In the “The Divine Plan: John Paul II, Ronald Reagan and the Dramatic End of the Cold War,” a book by Paul Kengor and Robert Orlando, and in “The Divine Plan,” a newly released movie directed by Orlando, storytellers recount how assassination attempts of two key Cold War players, Reagan and the then-pope, John Paul II, very nearly stopped Cold War peace in its tracks.

“Two boys raised during violent times — who would become a president and a pope,” the narrator of “The Divine Plan” states.

Gunmen had hoped otherwise.

John Hinckley Jr. shot and grievously injured Reagan on March 30, 1981, in Washington, D.C. Mehmet Ali Agca shot and seriously injured Pope John Paul II a couple months later, on May 13, 1981, in St.

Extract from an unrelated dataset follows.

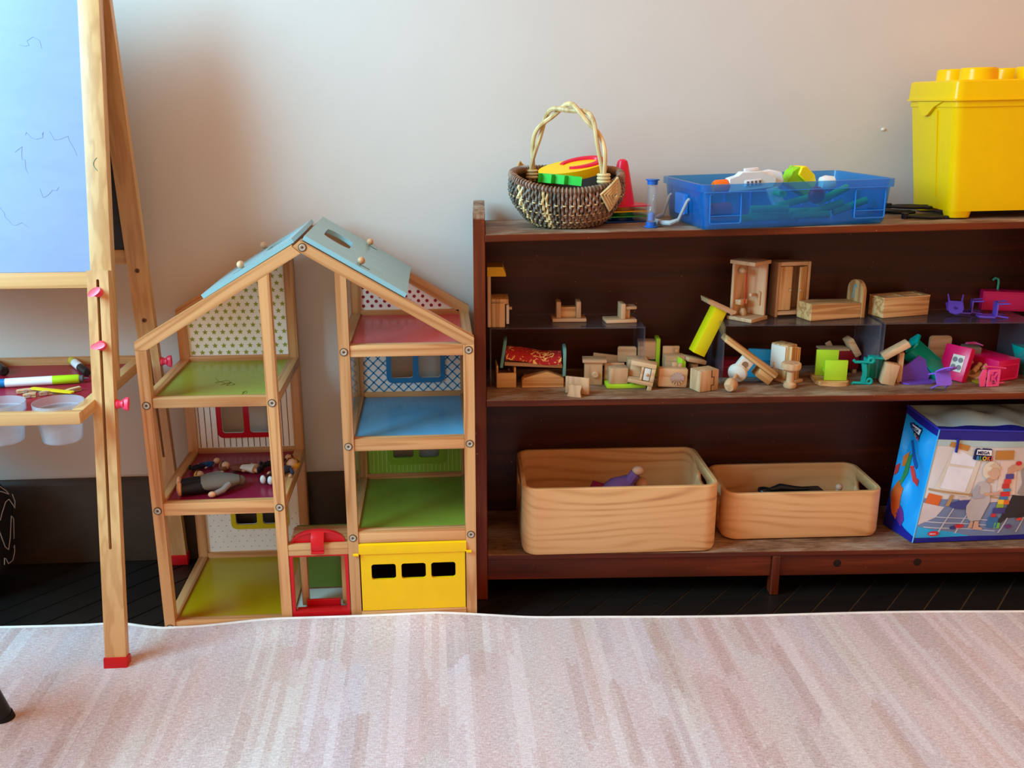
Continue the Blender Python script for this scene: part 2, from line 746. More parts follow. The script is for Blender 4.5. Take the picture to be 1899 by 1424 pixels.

Peter’s Square in Vatican City.

It was those shared tragic experiences, combined with deep faith, that drew the unlikely pair closer than perhaps they otherwise would’ve been.

“Surviving strikingly similar near-death experiences,” an Amazon description of “The Divine Plan” DVD reads, “they confided to each other a shared conviction: that God had spared their lives for the purpose of defeating communism.”

History speaks to their success.

“Other American presidents tried to figure out how to manage the Cold War,” a clip from the movie states.

Too true; John F. Kennedy, for instance, opposed the Berlin Wall but shrugged off action by saying, “A wall is a hell of a lot better than a war.”

Reagan had higher aspirations.

“Reagan wanted to win the Cold War,” the movie goes on to state.

And win he did.

“Mr. Gorbachev, open this gate,” Reagan famously said, at the Bradenburg Gate on June 12, 1987. “Mr. Gorbachev, tear down this wall.”

Once again, history speaks to the ultimate realization of this call.

“There is a school of thought that Ronald Reagan only managed to look good because he had clever writers putting words in his mouth. But Jimmy Carter, Walter Mondale, Bob Dole and Bill Clinton all had clever writers. Why was there only one Great Communicator?” Peter Robinson wrote, in his 2007 “How Top Advisers Opposed Reagan’s Challenge to Gorbachev — But Lost” piece for Prologue Magazine.

And his answer: “Because Ronald Reagan’s writers were never attempting to fabricate an image, just to produce work that measured up to the standard Reagan himself had already established.”

Reagan, in his core, believed in freedom.

His teaming with the pope to fight communism and spread that view of freedom was simply all part of a “divine plan.”